More than 55 naval and coast guard assets and 11 aircraft deployed for the exercise.
They conducted simultaneous drills across multiple maritime zones. Commodore Stephen Billince Anyam, deputy chief staff officer for operations and training at Ghana Navy Headquarters, Burma Camp, said the exercise is critical in maintaining regional maritime safety.

“Every participating country has a specific responsibility,” Anyam said in a report by Ghanaian online news outlet The Sikaman Times. “Some focus on counter-piracy operations, others deal with human and drug trafficking, while others are tasked with search and rescue missions. This coordination ensures that we respond swiftly and effectively to threats at sea.”

The participating nations were Angola, Benin, Cameroon, Côte d’Ivoire, Senegal, the Democratic Republic of the Congo, Equatorial Guinea, Gabon, The Gambia, Ghana, Guinea, Guinea-Bissau, Liberia, Nigeria, the Republic of the Congo, São Tomé and Príncipe, Sierra Leone and Togo. Denmark, Italy, Mauritania, Morocco, Portugal and Spain supported the exercise with naval assets, aircraft and specialist teams.

According to defenceWeb, France deployed its Mistral-class amphibious assault vessel FS Tonnerre and operated in cooperation with several African navies. The ship hosted a regional training course involving about 40 officers, combining command-and-control instruction with at-sea exercises. These included a simulated narcotics interdiction conducted with the Nigerian Navy.

Ivoirian Navy Capt. Daniel Gnamiene Ehu, director of the MMCC for Zone F in Accra, commended the French Navy for its support since the inception of Grand African Nemo in 2018.

“For seven days, the Navies and Coast Guards will deploy vessels across our waters alongside the French and Spanish navies to practice real-time scenarios involving illegal, unreported and unregulated fishing, piracy, drug trafficking, human trafficking, and maritime pollution,” Ehu said in a Ghana News Agency report as the exercise began.

Through the MMCC for Zone G in Praia, Cabo Verde, Gambian and Senegalese navy boarding teams conducted maritime security operations aboard a Moroccan Navy ship.
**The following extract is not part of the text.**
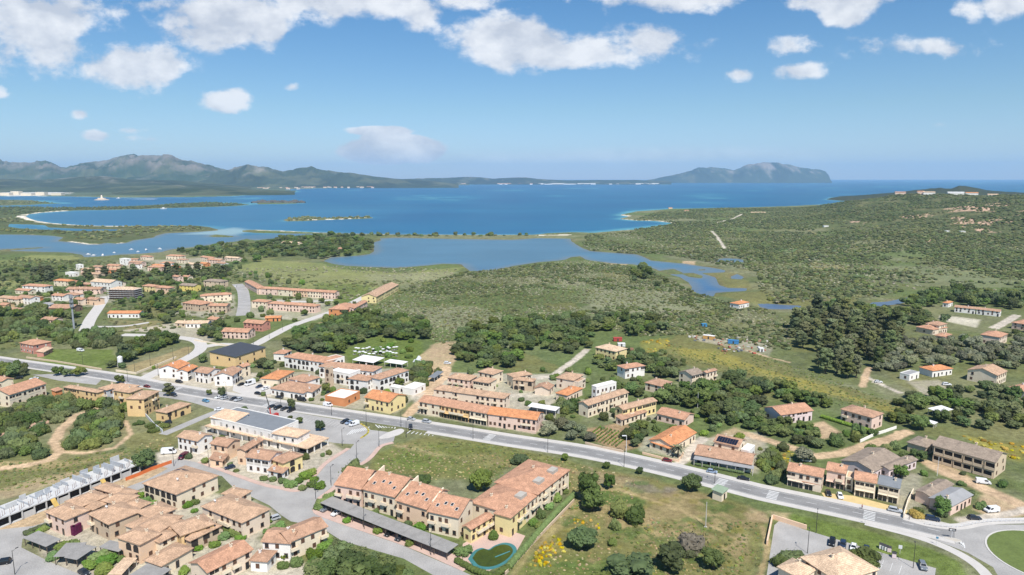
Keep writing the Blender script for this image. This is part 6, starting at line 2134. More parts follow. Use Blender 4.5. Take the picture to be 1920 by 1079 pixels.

MMCC Zone G countries are Cabo Verde, The Gambia, Guinea-Bissau, Mali and Senegal.

Other drills focused on narcotics and contraband interdiction, pollution response and environmental protection, search and rescue, boarding and inspection procedures, and information sharing through regional coordination centers.

Several international maritime agencies also contributed expertise, including the United Nations Office on Drugs and Crime, Interpol, the European Union, the European Fisheries Control Agency, the French pollution-response agency Cedre, the Fisheries Committee for the West Central Gulf of Guinea, and the Gulf of Guinea Regional Fisheries Commission.